Zahlreiche Untersuchungen am Fraunhofer ISC mit Hochpräzisionssensorik weisen die hohe Dämpfungswirkung des Lotes nach. Ein positiver Nebeneffekt der Sweepaktuation ist außerdem eine Zentrierung der Bauteile auf dem Lotpad sowie eine optimierte Benetzung des Lotes auf dem Pad darunter. Der Prozess der Voidminimierung erfolgt dabei innerhalb weniger Sekunden, ohne eine signifikante Prozesszeitverlängerung. Delaminationen des Leiterplattensubstrates oder Popcorn-Effekt der Bauteilgehäuse treten dabei während des Voidless-Prozesses nicht auf. Es werden außerdem keine zusätzlichen Bauteilspezifizierungen wie für Alternativprozesse sowie MSL-Level (Trocknung der Komponenten) benötigt. Das Ergebnis ist ein wirtschaftlicher Inline-Voidless-Prozess mit Ersas Reflowtechnologie mit einer Restvoidrate von unter 2 Prozent. Dabei überzeugt die Hotflow-Voidless durch kurze Taktzeiten, nahezu wartungsfreien Betrieb und keine zusätzlichen Energiekosten.
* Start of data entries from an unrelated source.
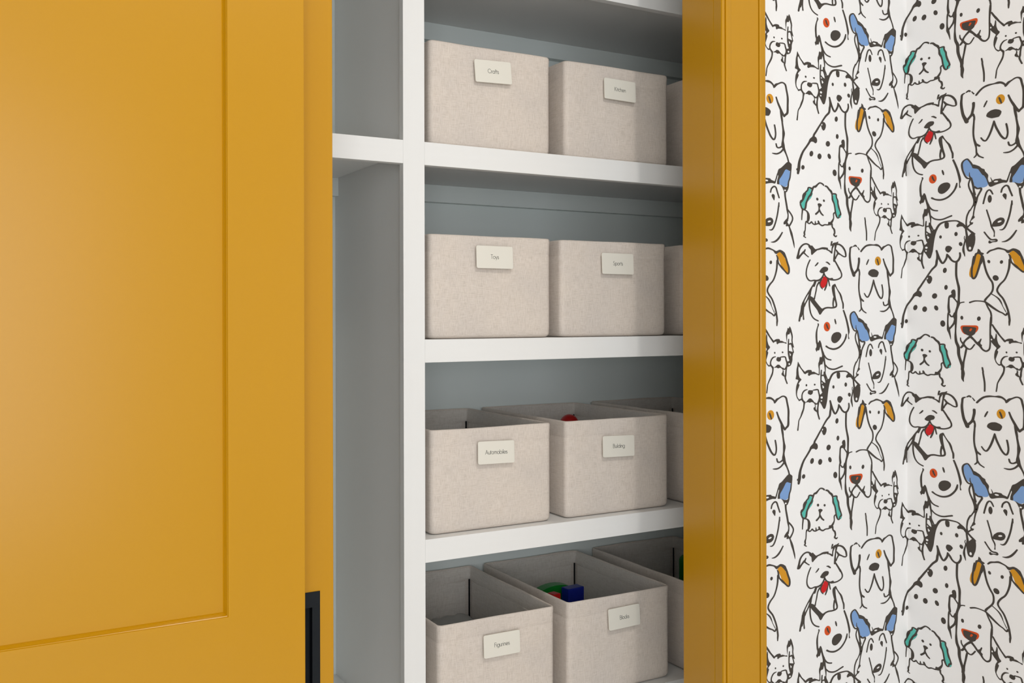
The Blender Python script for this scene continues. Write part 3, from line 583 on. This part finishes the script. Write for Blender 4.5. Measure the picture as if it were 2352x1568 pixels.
for t in (.9555, .2902, -.7045):
    U('rail', 'white', XW, XS0-.0001, YF, YF+FT, Z(t)-.0384, Z(t), bev=.0004)
    U('shelf', 'white', XW, .643, YF+FT+.0002, YB-.0005, Z(t)-.019, Z(t)-.0002)
    U('cleat', 'cool', XW, .643, YB-.0195, YB-.0005, Z(t)-.0545, Z(t)-.0193)

# ------------------------------------------------------------------ fabric bins
def rrect(w, d, r, n=5, nx=14, ny=14):
    """rounded rectangle loop, fixed vertex count, from front-left going right"""
    pts = []
    def side(a, b, k):
        for i in range(k): t = i/k; pts.append((a[0]+(b[0]-a[0])*t, a[1]+(b[1]-a[1])*t))
    hw, hd = w/2, d/2
    side((-hw+r, -hd), (hw-r, -hd), nx); pts.extend((hw-r+r*math.sin(math.pi/2*k/n), -hd+r-r*math.cos(math.pi/2*k/n)) for k in range(n))
    side((hw, -hd+r), (hw, hd-r), ny); pts.extend((hw-r+r*math.cos(math.pi/2*k/n), hd-r+r*math.sin(math.pi/2*k/n)) for k in range(n))
    side((hw-r, hd), (-hw+r, hd), nx); pts.extend((-hw+r-r*math.sin(math.pi/2*k/n), hd-r+r*math.cos(math.pi/2*k/n)) for k in range(n))
    side((-hw, hd-r), (-hw, -hd+r), ny); pts.extend((-hw+r-r*math.cos(math.pi/2*k/n), -hd+r-r*math.sin(math.pi/2*k/n)) for k in range(n))
    return pts
from mathutils import noise as NZ
BW, BD, BH = .240, .334, .178
def loft(bm, rings):
    vr = [[bm.verts.new(p) for p in r] for r in rings]
    n = len(vr[0])
    for a, b in zip(vr, vr[1:]):
        for i in range(n): bm.faces.new((a[i], a[(i+1) % n], b[(i+1) % n], b[i]))
    return vr
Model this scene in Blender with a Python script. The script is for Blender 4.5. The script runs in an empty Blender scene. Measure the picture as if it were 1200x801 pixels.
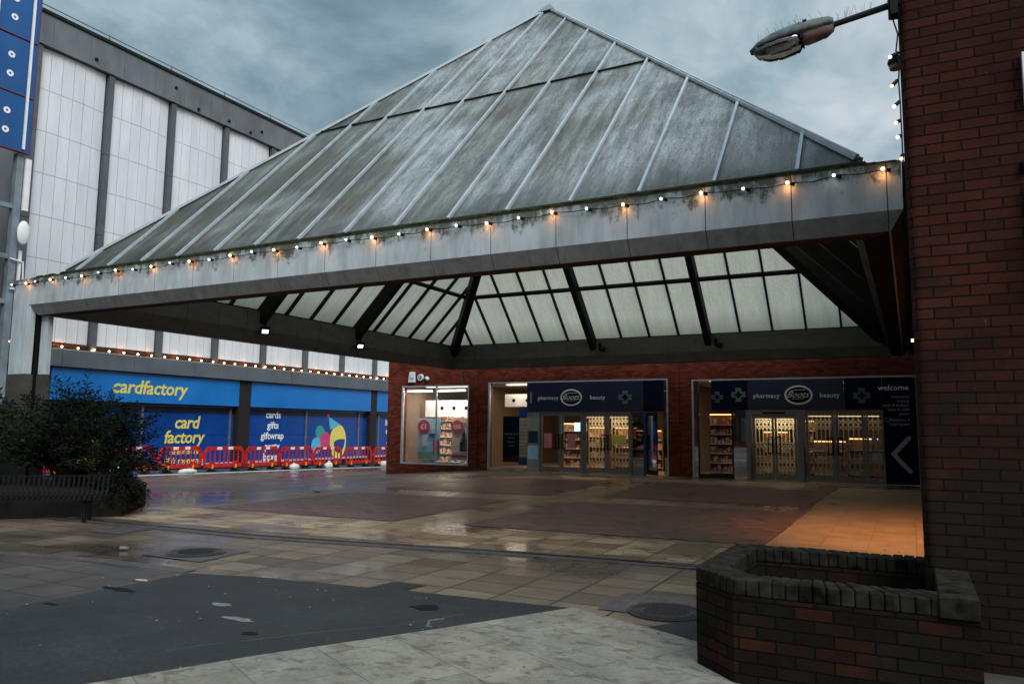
import bpy, bmesh, math, random
from mathutils import Vector, Matrix
R = math.radians
sc = bpy.context.scene
COL = sc.collection

# ------------------------------------------------------------ camera
HEAD, PITCH, ROLL, FPX = -0.47913, 0.11199, 0.00914, 896.3
def _ray(u, v):
    cr, sr = math.cos(ROLL), math.sin(ROLL)
    u, v = u*cr+v*sr, -u*sr+v*cr
    cp, sp = math.cos(PITCH), math.sin(PITCH)
    Y = cp+v*sp; Z = sp-v*cp; X = u
    c, s = math.cos(HEAD), math.sin(HEAD)
    return Vector((X*c+Y*s, -X*s+Y*c, Z))
fw = _ray(0, 0); rt = _ray(1, 0)-fw; up = -(_ray(0, 1)-fw)
cam = bpy.data.cameras.new('camera'); cam_o = bpy.data.objects.new('camera', cam); COL.objects.link(cam_o)
m = Matrix((( rt.x, up.x, -fw.x, 0), (rt.y, up.y, -fw.y, 0), (rt.z, up.z, -fw.z, 1.6), (0, 0, 0, 1)))
cam_o.matrix_world = m
cam.sensor_width = 36; cam.lens = 36*FPX/1200; cam.clip_start = .05; cam.clip_end = 1500
sc.camera = cam_o

# ------------------------------------------------------------ sky, sun, exposure
SUN_EL, SUN_AZ = 44, 128           # degrees; azimuth measured from +Y towards +X
w = bpy.data.worlds.new('World'); sc.world = w; w.use_nodes = True
nt = w.node_tree; nt.nodes.clear(); N = nt.nodes; L = nt.links
out = N.new('ShaderNodeOutputWorld')
sky = N.new('ShaderNodeTexSky'); sky.sky_type = 'NISHITA'; sky.sun_disc = False
sky.sun_elevation = R(SUN_EL); sky.sun_rotation = R(SUN_AZ); sky.air_density = 2; sky.dust_density = 3
bg1 = N.new('ShaderNodeBackground'); bg1.inputs[1].default_value = .05; L.new(sky.outputs[0], bg1.inputs[0])
tc = N.new('ShaderNodeTexCoord'); sep = N.new('ShaderNodeSeparateXYZ'); L.new(tc.outputs['Generated'], sep.inputs[0])
def M(op, a, b=None, c=None, clamp=False, tree=None):
    t = tree or nt
    n = t.nodes.new('ShaderNodeMath'); n.operation = op; n.use_clamp = clamp
    for i, v in enumerate((a, b, c)):
        if v is None: continue
        if isinstance(v, (int, float)): n.inputs[i].default_value = v
        else: t.links.new(v, n.inputs[i])
    return n.outputs[0]
zc = M('MAXIMUM', sep.outputs[2], .0)
den = M('ADD', zc, .42)
px = M('DIVIDE', sep.outputs[0], den); py = M('DIVIDE', sep.outputs[1], den)
cmb = N.new('ShaderNodeCombineXYZ'); L.new(px, cmb.inputs[0]); L.new(py, cmb.inputs[1])
def noise(t, vec, scale, detail=6, rough=.55, dist=0):
    n = t.nodes.new('ShaderNodeTexNoise'); n.inputs['Scale'].default_value = scale
    n.inputs['Detail'].default_value = detail; n.inputs['Roughness'].default_value = rough
    n.inputs['Distortion'].default_value = dist
    if vec is not None: t.links.new(vec, n.inputs['Vector'])
    return n.outputs['Fac']
def ramp(t, fac, stops):
    n = t.nodes.new('ShaderNodeValToRGB'); cr = n.color_ramp
    while len(cr.elements) < len(stops): cr.elements.new(.5)
    for e, (p, c) in zip(cr.elements, stops):
        e.position = p; e.color = (*c, 1) if len(c) == 3 else c
    t.links.new(fac, n.inputs[0]); return n.outputs[0]
n1 = noise(nt, cmb.outputs[0], 3.2, 9, .58, .35)
n2 = noise(nt, cmb.outputs[0], .9, 3, .5, .2)
# lighter towards the right of the view (azimuth of the view's right edge), darker cloud bank to the left
side = M('ADD', M('MULTIPLY', sep.outputs[0], .80), M('MULTIPLY', sep.outputs[1], -.12))   # -.8 .. +
hgt = M('MULTIPLY', sep.outputs[2], -.50)
mixf = M('ADD', M('ADD', M('ADD', M('MULTIPLY', n1, 1.7), M('MULTIPLY', n2, .40)), M('MULTIPLY', side, .52)), hgt)
ccol = ramp(nt, M('ADD', mixf, -.075), [(.16, (.050, .076, .096)), (.38, (.086, .130, .158)), (.58, (.148, .198, .226)), (.80, (.228, .262, .288)), (1, (.29, .305, .335))])
boost = N.new('ShaderNodeMapRange'); boost.inputs[1].default_value = .50; boost.inputs[2].default_value = .95
boost.inputs[3].default_value = 1.3; boost.inputs[4].default_value = 4.6
L.new(sep.outputs[2], boost.inputs[0])
bg2 = N.new('ShaderNodeBackground'); L.new(ccol, bg2.inputs[0]); L.new(boost.outputs[0], bg2.inputs[1])
mx = N.new('ShaderNodeMixShader'); mx.inputs[0].default_value = .93
L.new(bg1.outputs[0], mx.inputs[1]); L.new(bg2.outputs[0], mx.inputs[2]); L.new(mx.outputs[0], out.inputs[0])

sun = bpy.data.lights.new('sun', 'SUN'); sun.energy = 1.35; sun.angle = R(35); sun.color = (1, .995, .985)
sun_o = bpy.data.objects.new('sun', sun); COL.objects.link(sun_o)
sd = Vector((math.sin(R(SUN_AZ))*math.cos(R(SUN_EL)), math.cos(R(SUN_AZ))*math.cos(R(SUN_EL)), math.sin(R(SUN_EL))))
sun_o.rotation_euler = sd.to_track_quat('Z', 'Y').to_euler()
vs = sc.view_settings
vs.view_transform = 'Standard'; vs.look = 'None'; vs.exposure = .88; vs.gamma = 1; vs.use_curve_mapping = False
sc.cycles.max_bounces = 7; sc.cycles.transparent_max_bounces = 12; sc.cycles.caustics_reflective = False
sc.cycles.caustics_refractive = False; sc.cycles.sample_clamp_indirect = 4
try: sc.cycles.use_denoising = True
except Exception: pass

# ------------------------------------------------------------ materials
MATS = {}
def new_mat(name):
    m = bpy.data.materials.new(name); m.use_nodes = True; t = m.node_tree
    b = t.nodes['Principled BSDF']; MATS[name] = m
    return m, t, b
def vmap(t, kind='pos', scale=(1, 1, 1), rot=0, loc=(0, 0, 0)):
    if kind == 'pos':
        g = t.nodes.new('ShaderNodeNewGeometry'); o = g.outputs['Position']
    else:
        g = t.nodes.new('ShaderNodeTexCoord'); o = g.outputs['UV']
    mp = t.nodes.new('ShaderNodeMapping'); mp.inputs['Scale'].default_value = scale; mp.inputs['Rotation'].default_value = (0, 0, rot)
    mp.inputs['Location'].default_value = loc
    t.links.new(o, mp.inputs[0]); return mp.outputs[0]
def mixc(t, fac, a, b, mode='MIX'):
    n = t.nodes.new('ShaderNodeMix'); n.data_type = 'RGBA'; n.blend_type = mode
    for sock, v in ((n.inputs['Factor'], fac), (n.inputs[6], a), (n.inputs[7], b)):
        if isinstance(v, (int, float)): sock.default_value = v
        elif isinstance(v, tuple): sock.default_value = (*v, 1)
        else: t.links.new(v, sock)
    return n.outputs[2]
def bump(t, b, h, strength=.3, dist=.01):
    n = t.nodes.new('ShaderNodeBump'); n.inputs['Strength'].default_value = strength; n.inputs['Distance'].default_value = dist
    t.links.new(h, n.inputs['Height']); t.links.new(n.outputs[0], b.inputs['Normal'])
def mrange(t, v, a, b, c, d):
    n = t.nodes.new('ShaderNodeMapRange'); t.links.new(v, n.inputs[0])
    for i, x in enumerate((a, b, c, d)): n.inputs[i+1].default_value = x
    return n.outputs[0]
def plain(name, col, rough=.6, metal=0, var=.25, scale=3, bmp=.1, fine=40, stretch=(1, 1, 1)):
    m, t, b = new_mat(name)
    v = vmap(t, 'pos', stretch)
    n = noise(t, v, scale, 6, .6)
    dark = tuple(c*(1-var) for c in col); lite = tuple(min(1, c*(1+var)) for c in col)
    c = ramp(t, n, [(.3, dark), (.7, lite)])
    t.links.new(c, b.inputs['Base Color'])
    t.links.new(mrange(t, n, .3, .7, max(0, rough-.12), min(1, rough+.12)), b.inputs['Roughness'])
    b.inputs['Metallic'].default_value = metal
    b.inputs['Specular IOR Level'].default_value = .05 if (rough >= .7 or max(col) < .03) else .4
    if bmp: bump(t, b, noise(t, v, fine, 3, .6), bmp, .004)
    return m
def emit(name, col, s):
    m, t, b = new_mat(name)
    b.inputs['Base Color'].default_value = (*col, 1); b.inputs['Emission Color'].default_value = (*col, 1)
    b.inputs['Emission Strength'].default_value = s
    return m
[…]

Voidless-Rework mit HR600/2-Voidless
Auch im Reworkprozess lässt sich die Voidless-Technik anwenden: Beim Rework wird auf einer Baugruppe selektiv ein einzelnes Bauteil wie etwa QFN, MLF oder BTC zunächst entlötet und anschließend ein neues Bauteil mit Lotpaste bedruckt und vollautomatisch platziert. Der Einlöt-Prozess wird bei einem, mit Voidless-Technik ausgestatteten Rework-System analog zum Herstellungsprozess in einer Lötanlage gefahren. Das Voidless-Reworksystem eröffnet überdies die Möglichkeit, die Anzahl der Gaseinschlüsse an bereits eingelöteten Bauteilen nachträglich zu minimieren. Hierzu werden Baugruppen nachgearbeitet, indem sie erneut selektiv umgeschmolzen und dabei einem Voidminimierungsprozess unterzogen werden. Das Ergebnis ist ein wirtschaftlicher, hochautomatisierter Voidless-Reworkprozess mit einer HR 600/2-Voidless. Dabei lässt sich ebenfalls eine Restvoidrate von unter 2 Prozent erreichen. So kann bei der Baugruppenreparatur die gleiche Voidfreiheit erzielt werden, wie im Herstellungsprozess mit Ersas Voidless-Hotflow-Technologie.